Wednesday 8 May 2013

The Tempest: Shakespeare's Sources


William Strachey's ‘A True Reportory of the Wracke and Redemption of Sir Thomas Gates, Knight’, an eyewitness report of the real-life shipwreck of the Sea Venture in 1609 on the island of Bermuda while sailing towards Virginia, is considered by most critics to be one of Shakespeare's primary sources because of certain verbal, plot and thematic similarities. It has been identified as Shakespeare's "main authority" for The Tempest, and critics say Shakespeare "surely drew" on the account for specific passages in the play.

There has, however, been some scepticism about the alleged influence of the play. Kenneth Muir argued that although "there is little doubt that Shakespeare had read ... William Strachey's True Reportory" and other accounts, "the extent of the verbal echoes of the Bermuda pamphlets has, I think, been exaggerated. There is hardly a shipwreck in history or fiction which does not mention splitting, in which the ship is not lightened of its cargo, in which the passengers do not give themselves up for lost, in which north winds are not sharp, and in which no one gets to shore by clinging to wreckage," and goes on to say that "Strachey's account of the shipwreck is blended with memories of Saint Paul's, in which too not a hair."

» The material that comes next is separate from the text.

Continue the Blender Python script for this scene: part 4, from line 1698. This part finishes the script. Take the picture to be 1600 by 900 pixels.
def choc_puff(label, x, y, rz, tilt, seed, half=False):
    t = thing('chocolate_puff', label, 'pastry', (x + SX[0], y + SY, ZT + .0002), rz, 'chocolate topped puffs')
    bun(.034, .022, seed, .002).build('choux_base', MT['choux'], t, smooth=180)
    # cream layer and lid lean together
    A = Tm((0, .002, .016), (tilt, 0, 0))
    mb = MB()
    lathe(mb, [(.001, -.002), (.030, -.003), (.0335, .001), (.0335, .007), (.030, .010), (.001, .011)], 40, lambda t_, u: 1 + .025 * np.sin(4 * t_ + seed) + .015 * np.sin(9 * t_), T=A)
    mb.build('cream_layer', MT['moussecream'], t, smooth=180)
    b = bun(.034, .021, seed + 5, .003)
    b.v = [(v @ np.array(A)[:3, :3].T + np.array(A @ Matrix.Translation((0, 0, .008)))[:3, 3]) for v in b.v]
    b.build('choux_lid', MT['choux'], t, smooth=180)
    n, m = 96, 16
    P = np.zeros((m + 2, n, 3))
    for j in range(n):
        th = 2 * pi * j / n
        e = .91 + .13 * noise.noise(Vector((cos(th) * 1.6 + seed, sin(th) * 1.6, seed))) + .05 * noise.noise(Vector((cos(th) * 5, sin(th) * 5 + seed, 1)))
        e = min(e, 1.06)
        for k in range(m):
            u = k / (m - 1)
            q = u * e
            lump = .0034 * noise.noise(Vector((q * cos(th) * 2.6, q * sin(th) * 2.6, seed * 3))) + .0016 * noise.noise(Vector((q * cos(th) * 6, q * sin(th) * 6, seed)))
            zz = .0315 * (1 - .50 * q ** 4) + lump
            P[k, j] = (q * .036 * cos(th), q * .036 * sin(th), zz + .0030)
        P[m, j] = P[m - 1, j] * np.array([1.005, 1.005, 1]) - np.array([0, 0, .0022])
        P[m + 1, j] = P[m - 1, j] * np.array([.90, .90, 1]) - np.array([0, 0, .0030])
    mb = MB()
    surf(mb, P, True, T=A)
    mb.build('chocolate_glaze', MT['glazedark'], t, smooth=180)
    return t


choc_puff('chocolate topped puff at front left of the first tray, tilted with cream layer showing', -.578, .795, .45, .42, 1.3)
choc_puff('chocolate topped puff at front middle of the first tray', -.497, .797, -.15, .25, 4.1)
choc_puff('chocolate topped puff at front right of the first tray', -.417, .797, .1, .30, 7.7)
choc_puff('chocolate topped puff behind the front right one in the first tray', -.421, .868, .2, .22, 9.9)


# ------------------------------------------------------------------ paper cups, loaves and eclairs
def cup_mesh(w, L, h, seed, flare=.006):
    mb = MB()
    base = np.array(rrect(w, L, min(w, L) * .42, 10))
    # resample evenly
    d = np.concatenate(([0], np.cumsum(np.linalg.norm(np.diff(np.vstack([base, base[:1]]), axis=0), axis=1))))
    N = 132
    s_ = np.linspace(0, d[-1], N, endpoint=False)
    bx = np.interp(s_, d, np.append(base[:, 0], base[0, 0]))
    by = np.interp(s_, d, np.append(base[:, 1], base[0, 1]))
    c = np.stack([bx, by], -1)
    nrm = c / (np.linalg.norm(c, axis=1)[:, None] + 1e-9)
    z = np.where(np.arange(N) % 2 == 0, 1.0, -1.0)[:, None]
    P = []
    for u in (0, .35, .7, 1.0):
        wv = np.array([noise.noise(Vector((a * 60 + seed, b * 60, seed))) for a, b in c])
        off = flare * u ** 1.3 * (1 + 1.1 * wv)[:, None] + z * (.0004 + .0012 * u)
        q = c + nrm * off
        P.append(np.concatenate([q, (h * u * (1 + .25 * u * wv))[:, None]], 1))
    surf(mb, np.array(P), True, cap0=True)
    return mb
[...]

Gonzalo's description of his ideal society thematically and verbally echoes Montaigne's essay ‘Of the Canibales’, Caliban being a play on the word cannibal. Montaigne praises the society of the Caribbean natives: ‘It is a nation ... that hath no kinde of traffike, no knowledge of Letters, no intelligence of numbers, no name of magistrate, nor of politike superioritie; no use of service, of riches, or of poverty; no contracts, no successions, no dividences, no occupation but idle; no respect of kinred, but common, no apparrell but naturall, no manuring of lands, no use of wine, corne, or mettle. The very words that import lying, falsehood, treason, dissimulation, covetousnes, envie, detraction, and pardon, were never heard of amongst them.’